Last week started strong but did not finish that way. On Monday, the post-election “Trump Bump” propelled markets to fresh all-time highs, with the S&P 500 surpassing 6,000 for the first time. However, by week’s end, the market experienced what some are calling a “Trump Fade,” capped off by sharp losses on Friday. The S&P 500 ended the week down 2%, led lower by technology stocks, with the tech-heavy NASDAQ falling 3%. The bond market also faced losses as 10-year Treasury yields rose, closing above 4.4%.
Inflation was a key driver of market declines. Both core consumer prices (excluding food and energy) and producer prices continue to rise more than 3% year-over-year—well above the Federal Reserve’s 2% target. Inflation expectations also rose last week. With inflation data ticking higher, expectations for the Fed to cut short-term interest rates were scaled back. Fed Chair Jerome Powell reinforced this outlook, stating late last week that the economy is “not signaling a need for the Fed to hurry rate cuts.” He added that if economic data suggests moving slower, “it seems like the right thing to do.”

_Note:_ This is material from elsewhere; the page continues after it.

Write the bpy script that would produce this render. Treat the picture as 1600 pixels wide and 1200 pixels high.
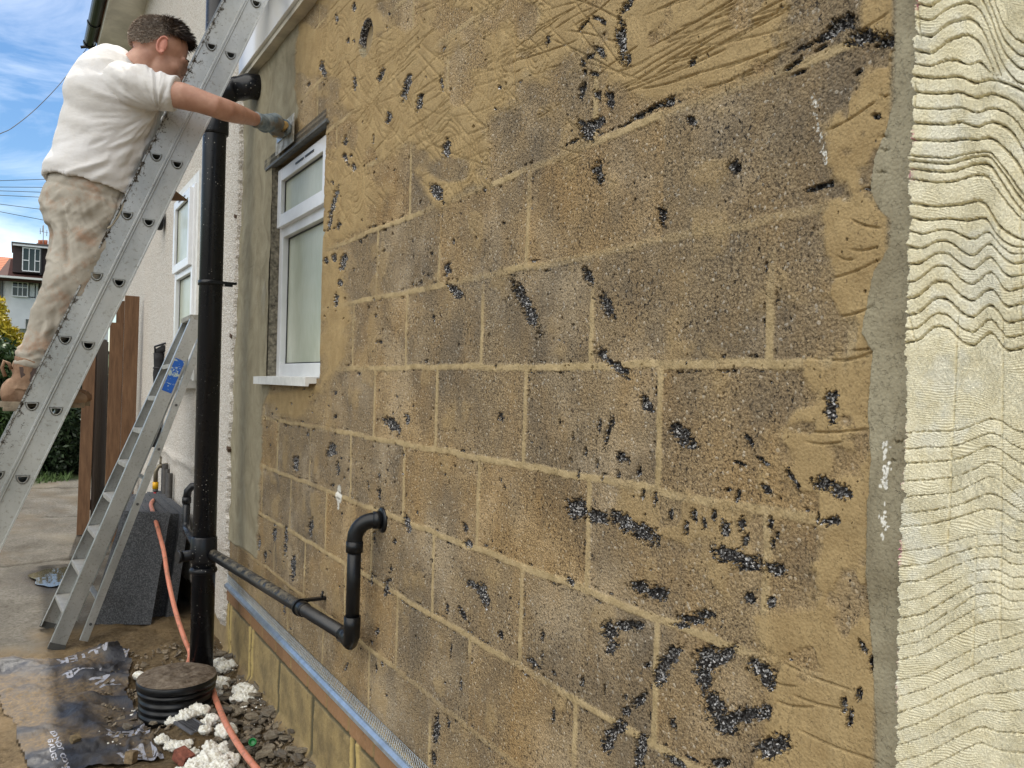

We are also nearing the end of the third-quarter earnings season, and while there has been growth, results have been slightly underwhelming. While most companies have exceeded expectations, the “beat rate” (how often companies exceed forecasts) is below average. Moreover, companies typically beat expectations by over 8% on average in the past five years—but this season, that figure has been cut in half. In other words, fewer companies than usual are reporting results that exceed Wall Street’s expectations.
Looking ahead, the spotlight is on Nvidia’s earnings report, scheduled for Wednesday. Expectations are sky-high, with forecasts for year-over-year earnings and revenue growth exceeding 80%! Given Nvidia’s significant impact on the economy this year, Nvidia’s upcoming report could shed light on how the tech industry is adapting to AI demand, which has been a major driver of the stock market this year.
We will also see key housing market data this week. With rising mortgage rates, housing is expected to face continued challenges, which will be closely watched by investors.
Lastly, a note on inflation trends. Despite concerns about inflation, two key markets are signaling otherwise. The US dollar hit a two-year high last week, reversing losses from earlier in the year and climbing over 10% in 2024, driven by rising long-term interest rates. Meanwhile, oil prices fell again and are approaching their lowest levels of the year—close to levels not seen since 2021.
What does this mean for your portfolio? While market swings can feel unsettling, they are part of the long-term investment journey. Your diversified portfolio is designed to weather these changes. As the year winds down, it is important to stay focused on your long-term goals and not get caught up in short-term market fluctuations or headlines. Staying invested, maintaining diversification, and keeping a disciplined approach are key for navigating these markets.